Deze recensie van Robinson werd voor het eerst gepubliceerd in 1976.

Heerlijke visioenen van dichtgeslagen deuren

De zeventienjarige hoofdpersoon in Doeschka Meijsings roman Robinson is een droomster. Er zou wat mis zijn als een bakvis van die leeftijd dat niet was en inderdaad blijkt het leven van het meisje Robinson in het begin nogal vol beloften te zijn. Ze is juist verhuisd met haar moeder – als zeekapitein is haar vader lange tijden van huis – en ze komt op een nieuwe school; alles ademt de blijmoedige sfeer van nieuwe inktlappen en nog smetteloze schoolagenda’s:

Deze stad was nieuw. Voorbij het stadsbos waar de school en haar moeders huis aan grensden, lag de binnenstad, knus en gezellig in elkaar getimmerd, zodat men kleine geheimpjes kon doorfluisteren. Verderop kwamen alle straten uit op een groot plein waar muziek gemaakt werd, zomerse muziek met veel zonnen die zich in het koper spiegelden.

Aan het slot van het boek worden verschillende van deze beelden herhaald – het is nu een jaar later – maar Robinson heeft nu geen deel meer aan die vrolijkheid, daar hebben de gebeurtenissen van het afgelopen schooljaar wel voor gezorgd.

Op de nieuwe school ontmoet ze Daniël, een vroegwijze klasgenoot met voor Robinson intrigerende theorieën over schuld als christelijke uitvinding om de mensen klein te houden. Robins fantasieën over zeerovers (die allemaal het gebruinde gezicht van haar vader hebben) vinden hierin voeding, al is ze er zich niet zo van bewust. En een lerares, die de rector durft te brutaliseren, Johanna Freida (‘de naam voor een schip’) is dan natuurlijk een voor de hand liggende idool voor Robinson, die door deze vrouw dan ook ‘heerlijke visioenen van dichtgeslagen deuren en woedende anarchisten’ krijgt. De zaken nemen voor Robinson echter een fatale wending wanneer haar vader met Kerst thuiskomt en bij toeval Johanna Freida ontmoet: de kapitein en de ‘anarchiste’ gaan een liefdesverhouding aan waarin voor Robinson geen plaats is, althans: zo voelt ze het.

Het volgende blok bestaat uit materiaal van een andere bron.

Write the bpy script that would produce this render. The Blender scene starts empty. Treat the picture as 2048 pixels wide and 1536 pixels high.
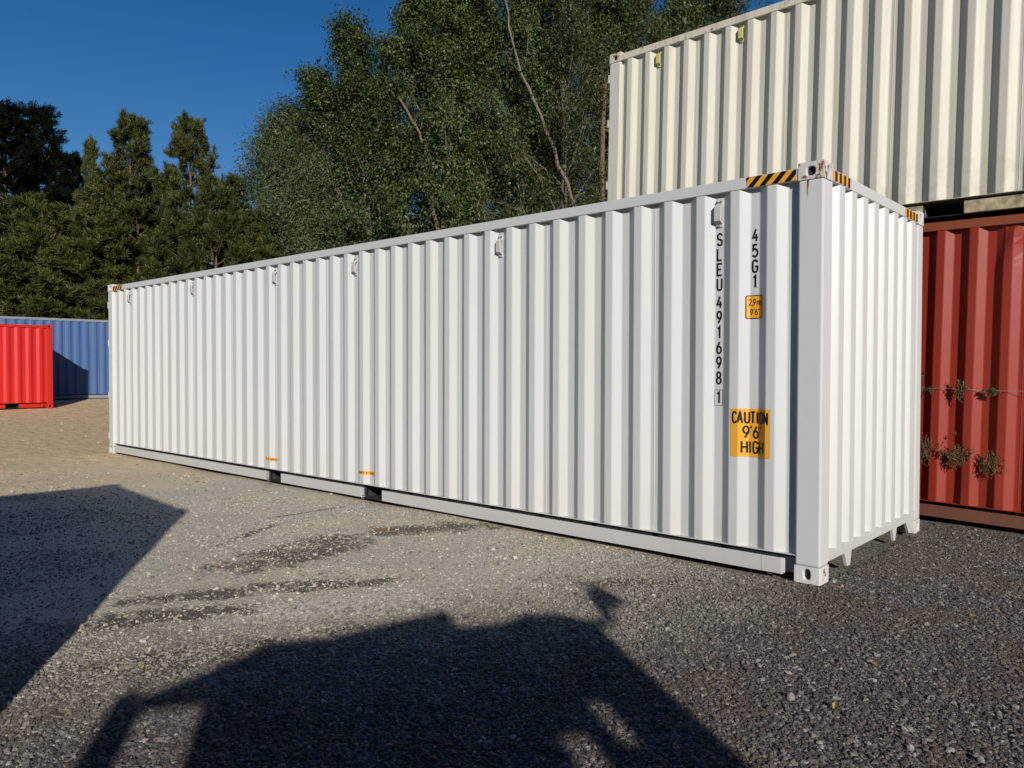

Ik kan niet anders zeggen dan dat Robinson een knap en zorgvuldig geschreven roman is, misschien zelfs wat al te zorgvuldig: Doeschka Meijsing is niet krenterig geweest met het gebruik van beelden: het uiteindelijke vereenzamingsproces bij Robinson wordt bijvoorbeeld beschreven als een zich opstapelen van ijskristallen, terwijl ze nog in hetzelfde hoofdstuk een natuurkundeles heeft gehad over kristallisatie en haar vader en Johanna Freida elkaar op het ijs ontmoet hebben. En dat is allemaal bij elkaar toch wel een beetje te veel van het goede.

Everhard Huizing

Doeschka Meijsing – Robinson. Querido, Amsterdam.

Deze recensie verscheen in een dubbelrecensie met een verhalenbundel van Gerrit Krol in het Nieuwsblad van het Noorden op 4 juni 1976.